Keeping our city’s finest up to date on criminal activity--or suspected activity--helps them determine what kind of resources to devote to an area. At one neighborhood gathering, residents of the same block were shocked to find out several of them had been victims of recent crimes, including petty theft and vandalism, but had not reported it because they thought the stolen items would be irrecoverable or the damage too minor.
It’s also important, Kabbel pointed out, for citizens to physically file a report, not simply call the police and ask them to “check it out.”
By filing a report and putting a name and address to a crime, a citizen can ensure that the event will go on record.

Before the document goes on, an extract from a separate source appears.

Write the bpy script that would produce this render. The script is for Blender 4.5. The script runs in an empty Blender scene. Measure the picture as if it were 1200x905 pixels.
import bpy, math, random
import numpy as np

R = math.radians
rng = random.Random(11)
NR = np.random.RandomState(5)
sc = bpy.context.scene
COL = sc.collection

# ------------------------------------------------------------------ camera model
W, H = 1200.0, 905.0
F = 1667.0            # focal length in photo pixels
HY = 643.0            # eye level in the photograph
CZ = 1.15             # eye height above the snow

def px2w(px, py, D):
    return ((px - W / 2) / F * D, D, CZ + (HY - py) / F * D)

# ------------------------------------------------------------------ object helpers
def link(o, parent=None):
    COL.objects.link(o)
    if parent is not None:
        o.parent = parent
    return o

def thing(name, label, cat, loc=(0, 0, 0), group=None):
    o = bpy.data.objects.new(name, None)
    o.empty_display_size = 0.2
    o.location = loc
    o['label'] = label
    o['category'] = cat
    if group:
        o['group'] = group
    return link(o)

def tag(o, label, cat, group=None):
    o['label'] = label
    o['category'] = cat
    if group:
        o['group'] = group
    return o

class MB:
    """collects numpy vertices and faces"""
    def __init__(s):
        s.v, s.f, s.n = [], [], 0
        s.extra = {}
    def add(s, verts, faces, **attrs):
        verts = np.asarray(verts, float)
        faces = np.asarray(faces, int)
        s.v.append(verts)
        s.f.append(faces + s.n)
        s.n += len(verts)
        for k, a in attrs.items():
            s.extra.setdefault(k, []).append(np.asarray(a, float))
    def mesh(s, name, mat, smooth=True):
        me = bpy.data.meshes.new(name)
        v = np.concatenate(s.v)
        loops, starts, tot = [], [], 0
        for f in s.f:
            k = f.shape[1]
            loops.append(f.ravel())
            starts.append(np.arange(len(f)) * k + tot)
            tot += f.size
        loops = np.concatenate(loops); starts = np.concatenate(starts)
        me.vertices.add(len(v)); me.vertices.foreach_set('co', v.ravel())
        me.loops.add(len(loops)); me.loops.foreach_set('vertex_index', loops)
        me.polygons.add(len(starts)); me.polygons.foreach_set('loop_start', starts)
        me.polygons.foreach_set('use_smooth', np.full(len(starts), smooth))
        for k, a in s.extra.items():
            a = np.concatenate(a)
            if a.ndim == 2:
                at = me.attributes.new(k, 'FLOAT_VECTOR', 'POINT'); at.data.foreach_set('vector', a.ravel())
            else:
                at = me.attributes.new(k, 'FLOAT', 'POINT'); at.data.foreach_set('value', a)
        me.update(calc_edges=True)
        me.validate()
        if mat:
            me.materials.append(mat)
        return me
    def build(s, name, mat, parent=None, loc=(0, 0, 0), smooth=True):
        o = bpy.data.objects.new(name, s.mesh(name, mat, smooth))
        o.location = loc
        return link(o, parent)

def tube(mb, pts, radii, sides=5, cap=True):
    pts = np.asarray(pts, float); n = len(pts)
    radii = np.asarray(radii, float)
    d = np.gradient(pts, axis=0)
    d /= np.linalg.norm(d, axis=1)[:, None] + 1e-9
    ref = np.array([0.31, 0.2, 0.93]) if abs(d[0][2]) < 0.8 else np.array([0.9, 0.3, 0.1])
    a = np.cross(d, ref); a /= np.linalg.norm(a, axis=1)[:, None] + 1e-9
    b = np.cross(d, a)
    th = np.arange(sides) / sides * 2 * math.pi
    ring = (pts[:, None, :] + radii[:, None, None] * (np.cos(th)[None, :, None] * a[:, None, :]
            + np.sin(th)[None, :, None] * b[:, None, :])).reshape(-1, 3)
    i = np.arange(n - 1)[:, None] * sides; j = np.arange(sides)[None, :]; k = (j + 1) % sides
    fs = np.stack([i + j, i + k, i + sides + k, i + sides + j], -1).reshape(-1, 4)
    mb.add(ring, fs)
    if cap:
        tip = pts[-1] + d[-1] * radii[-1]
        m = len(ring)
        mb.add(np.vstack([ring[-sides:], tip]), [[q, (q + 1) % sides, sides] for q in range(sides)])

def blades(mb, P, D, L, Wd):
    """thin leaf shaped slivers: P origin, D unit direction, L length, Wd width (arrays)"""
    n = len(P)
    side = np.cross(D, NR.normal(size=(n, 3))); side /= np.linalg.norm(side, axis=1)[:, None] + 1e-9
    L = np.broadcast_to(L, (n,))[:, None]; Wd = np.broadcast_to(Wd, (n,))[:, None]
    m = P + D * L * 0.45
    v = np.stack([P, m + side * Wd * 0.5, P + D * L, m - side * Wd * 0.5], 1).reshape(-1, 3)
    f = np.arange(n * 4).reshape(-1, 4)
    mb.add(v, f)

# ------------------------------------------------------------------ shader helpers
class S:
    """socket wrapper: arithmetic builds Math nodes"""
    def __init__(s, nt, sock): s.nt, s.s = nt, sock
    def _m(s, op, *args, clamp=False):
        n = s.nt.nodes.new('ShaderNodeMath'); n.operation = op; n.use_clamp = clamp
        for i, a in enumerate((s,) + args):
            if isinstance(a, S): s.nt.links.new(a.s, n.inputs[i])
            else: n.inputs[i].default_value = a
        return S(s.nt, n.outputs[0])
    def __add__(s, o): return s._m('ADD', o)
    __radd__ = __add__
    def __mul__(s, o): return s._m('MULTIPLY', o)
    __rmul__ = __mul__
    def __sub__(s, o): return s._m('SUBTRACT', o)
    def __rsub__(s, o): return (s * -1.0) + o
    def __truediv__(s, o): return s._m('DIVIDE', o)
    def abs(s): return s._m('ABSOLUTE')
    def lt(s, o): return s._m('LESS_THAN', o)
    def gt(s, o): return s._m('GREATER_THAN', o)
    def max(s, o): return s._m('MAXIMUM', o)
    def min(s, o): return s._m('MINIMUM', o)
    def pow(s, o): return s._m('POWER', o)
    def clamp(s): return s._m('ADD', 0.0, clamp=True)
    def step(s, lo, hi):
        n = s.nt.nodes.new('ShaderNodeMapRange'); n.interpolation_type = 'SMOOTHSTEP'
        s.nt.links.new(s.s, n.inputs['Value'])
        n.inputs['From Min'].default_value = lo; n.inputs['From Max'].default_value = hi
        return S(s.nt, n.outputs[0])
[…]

That means that if stolen goods are recovered, or the same criminal strikes somewhere else, police have the information they need to do their jobs.
You can help the police in other ways, too. “Volunteers in Policing” brings civilians into the police force to assist with investigations, research, matching recovered property to reported stolen goods, and helping with records.
“Citizens on Patrol” participants bolster the police department’s reach by assisting at accident scenes, directing traffic, monitoring school crossings and other duties that free up officers to respond to more critical calls.
The Prescott police also recently started their own “Cold Case Squad,” a group of qualified volunteers who take a key role in the investigation of dated, unsolved cases.